**Set exercise:**
List each line of the data that holds the string "wide", please.
* * * * *
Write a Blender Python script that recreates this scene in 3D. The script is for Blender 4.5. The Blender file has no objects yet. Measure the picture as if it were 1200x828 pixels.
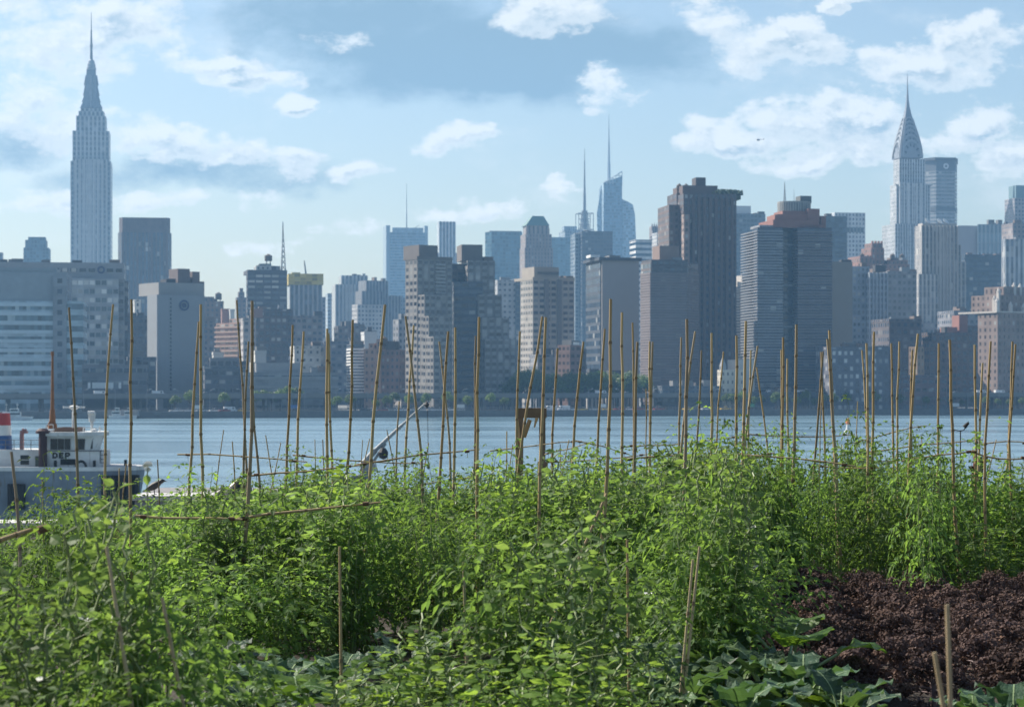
import bpy, math, random
from mathutils import Vector, Matrix

SC = bpy.context.scene
COL = SC.collection
R = math.radians
EYE = 13.0           # eye height over the river
HOR, CX, F = 450.0, 600.0, 2590.0   # measured from the photograph (1200 px wide)
SOIL = 11.3          # top of the roof soil
LAND = 2.2           # far bank level
SUN_AZ, SUN_EL = R(60), R(42)   # sun 60 degrees left of the view axis

def tx(px): return (px - CX) / F
def tz(py): return (HOR - py) / F
def P(px, py, Y): return Vector((tx(px) * Y, Y, EYE + tz(py) * Y))
def zat(py, Y): return EYE + tz(py) * Y

# ------------------------------------------------------------------ objects
def tag(o, label=None, cat=None, group=None, kind=None):
    if label: o['label'] = label
    if cat: o['category'] = cat
    if group: o['group'] = group
    if kind: o['kind'] = kind
    return o

def empty(name, loc=(0, 0, 0), rz=0.0):
    o = bpy.data.objects.new(name, None)
    o.empty_display_size = 0.2
    COL.objects.link(o)
    o.location = loc
    o.rotation_euler = (0, 0, rz)
    return o

KIDS = {}
def link(name, me, parent=None):
    o = bpy.data.objects.new(name, me)
    COL.objects.link(o)
    if parent is not None:
        o.parent = parent
        KIDS.setdefault(parent.name, []).append(o)
    return o

def copy_tree(o, parent=None):
    c = o.copy()
    COL.objects.link(c)
    if parent is not None:
        c.parent = parent
    for ch in KIDS.get(o.name, []):
        k = copy_tree(ch, c)
        KIDS.setdefault(c.name, []).append(k)
    return c

class MB:
    """collects faces and links them as ONE mesh object"""
    def __init__(s):
        s.v = []; s.f = []; s.uv = []; s.mi = []; s.tone = None
    def face(s, pts, uv=None, mi=0):
        b = len(s.v)
        s.v.extend([tuple(p) for p in pts])
        s.f.append(tuple(range(b, b + len(pts))))
        s.uv.append(uv if uv else [(0.0, 0.0)] * len(pts))
        s.mi.append(mi)
    def prism(s, pts, z0, z1, bay=3.0, fl=3.4, mi=0, mt=1, top=None, cap=True, bottom=False):
        """upright prism over the outline pts (counter-clockwise); top = outline at z1 when it differs"""
        q = top if top else pts
        n = len(pts)
        nv = max(1, round((z1 - z0) / fl)) if isinstance(z1, (int, float)) else 1
        for i in range(n):
            a, b = pts[i], pts[(i + 1) % n]
            c, d = q[(i + 1) % n], q[i]
            L = math.hypot(b[0] - a[0], b[1] - a[1])
            nu = max(1, round(L / bay))
            s.face([(a[0], a[1], z0), (b[0], b[1], z0), (c[0], c[1], z1), (d[0], d[1], z1)],
                   [(0, 0), (nu, 0), (nu, nv), (0, nv)], mi)
        if cap:
            s.face([(p[0], p[1], z1) for p in q], None, mt)
        if bottom:
            s.face([(p[0], p[1], z0) for p in reversed(pts)], None, mt)
    def box(s, x0, x1, y0, y1, z0, z1, bay=3.0, fl=3.4, mi=0, mt=None, bottom=True):
        s.prism([(x0, y0), (x1, y0), (x1, y1), (x0, y1)], z0, z1, bay, fl, mi, mi if mt is None else mt, bottom=bottom)
    def tube(s, p0, p1, r0, r1=None, n=8, mi=0, caps=True):
        p0 = Vector(p0); p1 = Vector(p1)
        r1 = r0 if r1 is None else r1
        d = (p1 - p0)
        if d.length < 1e-6: return
        d.normalize()
        a = Vector((0, 0, 1)) if abs(d.z) < 0.9 else Vector((1, 0, 0))
        x = d.cross(a).normalized(); y = d.cross(x)
        ra = [p0 + (x * math.cos(2 * math.pi * i / n) + y * math.sin(2 * math.pi * i / n)) * r0 for i in range(n)]
        rb = [p1 + (x * math.cos(2 * math.pi * i / n) + y * math.sin(2 * math.pi * i / n)) * r1 for i in range(n)]
        for i in range(n):
            j = (i + 1) % n
            s.face([ra[i], ra[j], rb[j], rb[i]], None, mi)
        if caps:
            s.face(list(reversed(ra)), None, mi)
            s.face(rb, None, mi)
    def lathe(s, prof, n=16, mi=0, cx=0, cy=0, bay=3.0):
        """prof = [(radius, z)]"""
        for (r0, z0), (r1, z1) in zip(prof, prof[1:]):
            for i in range(n):
                a = 2 * math.pi * i / n; b = 2 * math.pi * (i + 1) / n
                pts = [(cx + r0 * math.cos(a), cy + r0 * math.sin(a), z0), (cx + r0 * math.cos(b), cy + r0 * math.sin(b), z0),
                       (cx + r1 * math.cos(b), cy + r1 * math.sin(b), z1), (cx + r1 * math.cos(a), cy + r1 * math.sin(a), z1)]
                if r0 < 1e-5: pts = pts[1:]
                elif r1 < 1e-5: pts = pts[:3]
                s.face(pts, [(0, 0)] * len(pts), mi)
    def mesh(s, name, mats, smooth=False, merge=False):
        me = bpy.data.meshes.new(name)
        me.from_pydata(s.v, [], s.f)
        uvl = me.uv_layers.new(name='UVMap')
        flat = []
        for u in s.uv:
            for a in u: flat.extend(a)
        uvl.data.foreach_set('uv', flat)
        for m in (mats if isinstance(mats, (list, tuple)) else [mats]):
            me.materials.append(m)
        nm = len(me.materials) - 1
        me.polygons.foreach_set('material_index', [min(i, nm) for i in s.mi])
        if s.tone is not None:
            at = me.attributes.new('tone', 'FLOAT', 'FACE')
            at.data.foreach_set('value', s.tone)
        if merge:
            import bmesh
            bm = bmesh.new(); bm.from_mesh(me)
            bmesh.ops.remove_doubles(bm, verts=bm.verts, dist=1e-4)
            bm.to_mesh(me); bm.free()
        if smooth:
            me.polygons.foreach_set('use_smooth', [True] * len(me.polygons))
        me.update()
        return me
    def build(s, name, mats, parent=None, smooth=False, merge=False):
        return link(name, s.mesh(name, mats, smooth, merge), parent)

# ------------------------------------------------------------------ materials
class NT:
    def __init__(s, tree): s.t = tree
    def n(s, kind, **kw):
        nd = s.t.nodes.new(kind)
        for k, v in kw.items(): setattr(nd, k, v)
        return nd
    def l(s, a, b): s.t.links.new(a, b)
    def put(s, sock, v):
        if isinstance(v, bpy.types.NodeSocket): s.l(v, sock)
        elif v is not None: sock.default_value = v
    def m(s, op, a, b=None, c=None, clamp=False):
        nd = s.n('ShaderNodeMath', operation=op, use_clamp=clamp)
        for i, v in enumerate((a, b, c)):
            if v is not None: s.put(nd.inputs[i], v)
        return nd.outputs[0]
    def mix(s, fac, a, b, mode='MIX'):
        nd = s.n('ShaderNodeMix', data_type='RGBA', blend_type=mode)
        nd.clamp_factor = True
        s.put(nd.inputs[0], fac)
        for i, v in ((6, a), (7, b)):
            if isinstance(v, (tuple, list)) and len(v) == 3: v = (*v, 1)
            s.put(nd.inputs[i], v)
        return nd.outputs[2]
    def mixf(s, fac, a, b):
        nd = s.n('ShaderNodeMix', data_type='FLOAT')
        s.put(nd.inputs[0], fac); s.put(nd.inputs[2], a); s.put(nd.inputs[3], b)
        return nd.outputs[0]
    def sm(s, x, lo, hi, a=0.0, b=1.0):
        nd = s.n('ShaderNodeMapRange', interpolation_type='SMOOTHSTEP')
        s.put(nd.inputs[0], x); s.put(nd.inputs[1], lo); s.put(nd.inputs[2], hi); s.put(nd.inputs[3], a); s.put(nd.inputs[4], b)
        return nd.outputs[0]
    def noise(s, vec, scale, detail=3.0, rough=0.55, out=0, dim='3D'):
        nd = s.n('ShaderNodeTexNoise', noise_dimensions=dim)
        if vec is not None: s.l(vec, nd.inputs['Vector'])
        nd.inputs['Scale'].default_value = scale
        nd.inputs['Detail'].default_value = detail
        nd.inputs['Roughness'].default_value = rough
        return nd.outputs[out]

def newmat(name):
    m = bpy.data.materials.new(name)
    m.use_nodes = True
    t = m.node_tree
    for n in list(t.nodes): t.nodes.remove(n)
    k = NT(t)
    out = k.n('ShaderNodeOutputMaterial')
    return m, k, out

def plain(name, col, rough=0.7, metal=0.0, var=0.25, scale=1.5, bump=0.0, spec=0.5):
    m, k, out = newmat(name)
    b = k.n('ShaderNodeBsdfPrincipled')
    tc = k.n('ShaderNodeTexCoord').outputs['Object']
    oi = k.n('ShaderNodeObjectInfo').outputs['Random']
    nz = k.noise(tc, scale, 5.0, 0.6)
    f = k.m('MULTIPLY', k.m('SUBTRACT', nz, 0.5), var * 2.2)
    f = k.m('ADD', k.m('ADD', f, 1.0), k.m('MULTIPLY', k.m('SUBTRACT', oi, 0.5), var * 0.6))
    c = k.mix(1.0, (*col, 1), f, 'MULTIPLY')
    k.l(c, b.inputs['Base Color'])
    b.inputs['Roughness'].default_value = rough
    b.inputs['Metallic'].default_value = metal
    b.inputs['Specular IOR Level'].default_value = spec
    if bump:
        bn = k.n('ShaderNodeBump'); bn.inputs['Strength'].default_value = bump; bn.inputs['Distance'].default_value = 0.05
        k.l(nz, bn.inputs['Height']); k.l(bn.outputs[0], b.inputs['Normal'])
    k.l(b.outputs[0], out.inputs[0])
    return m

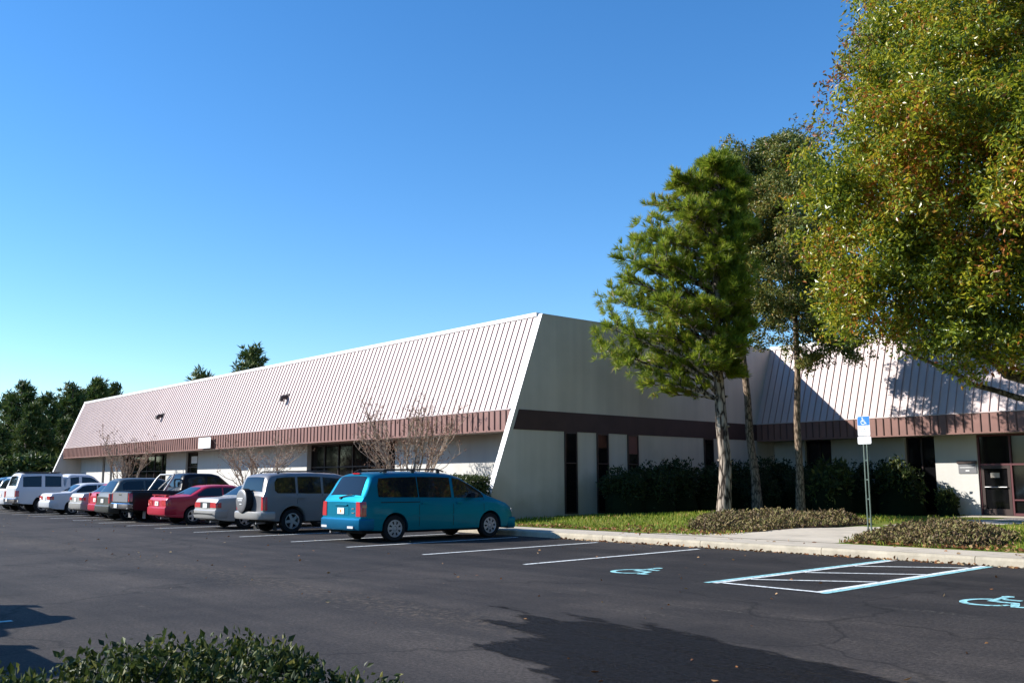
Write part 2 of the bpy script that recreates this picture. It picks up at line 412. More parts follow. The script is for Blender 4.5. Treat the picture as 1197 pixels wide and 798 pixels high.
* * * * *
**Solution to this task:**
HOR, CX, F = 450.0, 600.0, 2590.0   # measured from the photograph (1200 px wide)
Write part 2 of the bpy script that recreates this picture. It picks up at line 412. More parts follow. The script is for Blender 4.5. Treat the picture as 1197 pixels wide and 798 pixels high.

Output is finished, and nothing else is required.